Al bel film “Mio fratello è figlio unico“, di Daniele Luchetti, corrisponde un buon libro, più complesso e assai più disturbante della narrazione cinematografica. Accio Benassi è una sorta di Gianburrasca moderno, molto violento, nato a Latina e con una sola fede oltre a Gesù: il Duce e le sue bonifiche dell’agro pontino. Ma la vita è varia e i fratelli sono tanti (qui addirittura sei, mentre nel film solo due), e l’Italia passa dalla crisi di Cuba del 1962 agli anni di Piombo. E Accio si rende conto che l’MSI e i suoi camerati non sono poi così puliti… in seguito a una crisi di coscienza, diventa anarchico, poi comunista e quindi rivoluzionario.
Ciò che colpisce non sono tanto i radicali cambiamenti di fede politica, quanto il modo del tutto privo di empatia con cui Accio vive la sua “violenza necessaria” contro altri esseri umani. Va in giro con catene o mazze ferrate da spaccare in testa al “nemico”, che sia rosso o nero non ha importanza. Fa tutto coprendolo sempre di una patina di apparente inconsapevolezza, che è poi una carica di pura disumanità. E’ per questo che il libro disturba così tanto.

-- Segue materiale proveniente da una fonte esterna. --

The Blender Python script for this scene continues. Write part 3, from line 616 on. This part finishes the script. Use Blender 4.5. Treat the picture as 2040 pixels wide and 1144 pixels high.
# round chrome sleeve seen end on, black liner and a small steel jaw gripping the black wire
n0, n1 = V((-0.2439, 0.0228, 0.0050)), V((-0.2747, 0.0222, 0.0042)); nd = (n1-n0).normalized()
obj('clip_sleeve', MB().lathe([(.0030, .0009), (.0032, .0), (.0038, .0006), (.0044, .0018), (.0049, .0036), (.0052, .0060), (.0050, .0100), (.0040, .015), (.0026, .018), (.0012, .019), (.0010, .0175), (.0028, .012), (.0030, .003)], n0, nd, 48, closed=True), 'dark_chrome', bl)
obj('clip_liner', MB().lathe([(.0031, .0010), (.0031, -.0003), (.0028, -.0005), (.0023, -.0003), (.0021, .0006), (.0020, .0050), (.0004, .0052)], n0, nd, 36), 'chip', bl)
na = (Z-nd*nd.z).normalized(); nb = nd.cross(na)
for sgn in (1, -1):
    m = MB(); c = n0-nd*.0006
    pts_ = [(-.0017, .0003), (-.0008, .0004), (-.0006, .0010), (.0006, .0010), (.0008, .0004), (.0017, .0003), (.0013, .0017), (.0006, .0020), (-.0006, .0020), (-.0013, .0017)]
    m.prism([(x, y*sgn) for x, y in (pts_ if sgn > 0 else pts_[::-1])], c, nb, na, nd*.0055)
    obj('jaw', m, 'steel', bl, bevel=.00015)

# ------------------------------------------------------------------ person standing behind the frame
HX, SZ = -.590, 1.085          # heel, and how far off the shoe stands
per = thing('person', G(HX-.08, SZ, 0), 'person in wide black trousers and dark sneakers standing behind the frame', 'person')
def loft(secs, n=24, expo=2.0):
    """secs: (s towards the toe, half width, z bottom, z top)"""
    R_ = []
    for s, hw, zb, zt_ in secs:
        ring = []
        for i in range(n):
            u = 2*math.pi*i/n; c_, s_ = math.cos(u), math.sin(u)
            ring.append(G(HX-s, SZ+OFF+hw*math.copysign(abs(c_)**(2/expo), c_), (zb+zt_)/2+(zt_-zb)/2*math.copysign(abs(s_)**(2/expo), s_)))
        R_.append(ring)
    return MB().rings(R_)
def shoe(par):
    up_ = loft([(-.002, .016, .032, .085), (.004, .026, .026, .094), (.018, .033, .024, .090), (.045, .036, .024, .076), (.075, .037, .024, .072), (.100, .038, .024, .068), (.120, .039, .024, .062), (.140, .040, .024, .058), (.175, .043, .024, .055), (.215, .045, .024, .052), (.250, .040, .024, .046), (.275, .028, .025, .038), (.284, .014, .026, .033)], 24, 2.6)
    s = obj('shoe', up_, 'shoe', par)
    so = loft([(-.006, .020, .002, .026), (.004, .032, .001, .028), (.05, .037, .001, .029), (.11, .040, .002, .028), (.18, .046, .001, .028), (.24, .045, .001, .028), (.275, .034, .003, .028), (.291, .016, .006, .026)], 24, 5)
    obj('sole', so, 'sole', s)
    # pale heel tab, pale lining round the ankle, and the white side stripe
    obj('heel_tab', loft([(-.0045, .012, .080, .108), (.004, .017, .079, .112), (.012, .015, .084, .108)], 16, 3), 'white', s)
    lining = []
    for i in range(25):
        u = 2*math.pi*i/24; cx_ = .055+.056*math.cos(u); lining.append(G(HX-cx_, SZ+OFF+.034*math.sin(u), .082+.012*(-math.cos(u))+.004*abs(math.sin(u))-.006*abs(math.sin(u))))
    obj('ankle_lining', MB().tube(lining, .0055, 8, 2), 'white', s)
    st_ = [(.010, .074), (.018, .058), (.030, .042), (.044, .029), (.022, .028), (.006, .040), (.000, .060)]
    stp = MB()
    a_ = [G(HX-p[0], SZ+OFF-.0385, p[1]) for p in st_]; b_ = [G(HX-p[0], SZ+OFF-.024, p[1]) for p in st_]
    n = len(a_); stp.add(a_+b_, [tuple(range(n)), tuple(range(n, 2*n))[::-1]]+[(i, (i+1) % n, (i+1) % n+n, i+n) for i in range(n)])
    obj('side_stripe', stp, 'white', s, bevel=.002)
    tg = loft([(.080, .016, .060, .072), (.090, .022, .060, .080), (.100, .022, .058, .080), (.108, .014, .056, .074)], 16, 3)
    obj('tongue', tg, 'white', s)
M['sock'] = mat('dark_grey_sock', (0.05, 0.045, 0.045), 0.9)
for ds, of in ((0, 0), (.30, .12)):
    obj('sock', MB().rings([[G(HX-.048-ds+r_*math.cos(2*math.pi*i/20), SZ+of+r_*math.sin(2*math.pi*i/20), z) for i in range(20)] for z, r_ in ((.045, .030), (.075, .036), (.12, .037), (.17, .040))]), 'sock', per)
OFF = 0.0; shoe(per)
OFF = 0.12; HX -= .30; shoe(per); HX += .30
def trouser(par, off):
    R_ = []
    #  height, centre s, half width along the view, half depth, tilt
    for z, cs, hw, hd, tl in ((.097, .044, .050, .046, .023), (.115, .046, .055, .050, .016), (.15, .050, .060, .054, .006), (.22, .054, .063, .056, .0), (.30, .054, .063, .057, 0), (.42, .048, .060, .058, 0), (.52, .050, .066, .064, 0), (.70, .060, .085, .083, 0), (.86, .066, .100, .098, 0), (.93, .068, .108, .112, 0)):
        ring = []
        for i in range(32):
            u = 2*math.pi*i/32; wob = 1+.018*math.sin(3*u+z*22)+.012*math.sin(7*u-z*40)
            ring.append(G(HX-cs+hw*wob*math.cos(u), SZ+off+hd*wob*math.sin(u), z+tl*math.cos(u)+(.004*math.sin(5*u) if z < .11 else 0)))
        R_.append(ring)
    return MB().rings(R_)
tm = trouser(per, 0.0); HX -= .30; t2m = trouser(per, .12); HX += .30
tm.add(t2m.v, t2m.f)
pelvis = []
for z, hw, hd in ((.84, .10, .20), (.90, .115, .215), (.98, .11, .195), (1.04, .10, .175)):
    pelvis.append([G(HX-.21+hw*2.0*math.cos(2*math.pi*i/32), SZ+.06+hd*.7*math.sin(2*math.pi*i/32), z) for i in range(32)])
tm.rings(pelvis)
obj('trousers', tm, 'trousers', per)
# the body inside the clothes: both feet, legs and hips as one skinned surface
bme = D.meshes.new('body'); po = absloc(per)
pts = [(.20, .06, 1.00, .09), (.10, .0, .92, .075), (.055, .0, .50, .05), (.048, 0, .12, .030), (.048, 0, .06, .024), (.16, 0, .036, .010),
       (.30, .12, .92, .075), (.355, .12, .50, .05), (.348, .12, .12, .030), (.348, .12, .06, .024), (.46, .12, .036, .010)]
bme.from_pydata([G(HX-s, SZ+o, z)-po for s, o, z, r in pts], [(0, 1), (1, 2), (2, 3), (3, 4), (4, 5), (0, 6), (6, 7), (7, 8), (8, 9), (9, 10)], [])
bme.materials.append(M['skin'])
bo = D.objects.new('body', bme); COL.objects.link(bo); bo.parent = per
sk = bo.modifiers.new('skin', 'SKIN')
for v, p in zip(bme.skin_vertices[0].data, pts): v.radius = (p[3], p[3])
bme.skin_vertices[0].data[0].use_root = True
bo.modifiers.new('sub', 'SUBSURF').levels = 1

Sembra a tratti di leggere le confessioni di un ultrà del calcio, che racconta i suoi scontri e li giustifica ammantandoli di ingenua inconsapevolezza. ***SPOILER*** Accio arriverà a uccidere con un pugno quello che fu un suo amico, a vedere il fratello ucciso a cinque metri da lui, e riuscira sempre ad allontanarsi a piedi da questi eventi così micidiali registrando al massimo la “legnosità delle gambe”. Alla fine c’è una dorta di redenzione, o di ricerca di uno spessore umano, tornando nei luoghi che furono del seminario. Ma rimane il dubbio: quanti uomini sono fatti così? ***FINE SPOILER***
Un romanzo importante, che prende per mano il lettore e lo fa entrare nella mente di un fascista del dopoguerra, nella terra ancor oggi più mussoliniana d’Italia. Un romanzo che spiega quanto fossero contigui i famosi “opposti estremismi”, e come fosse possibile passare da un estremismo all’altro. Una saga familiare, anche, con una mamma ingiusta e cattiva, con dentro di sè una capacità di violenza perfino nei confronti dei propri figli che non si può giustificare nemmeno tenendo conto del contesto dei sette figli e degli anni Cinquanta e Sessanta di provincia.
Antonio Pennacchi è un collaboratore di Limes e questo romanzo ha tutta l’aria di essere molto autobiografico. Con la speranza, in definitiva, che ci sia molto di inventato, o che per lo meno l’autore sia diventato un uomo capace di empatia tramite la sua talentuosa scrittura.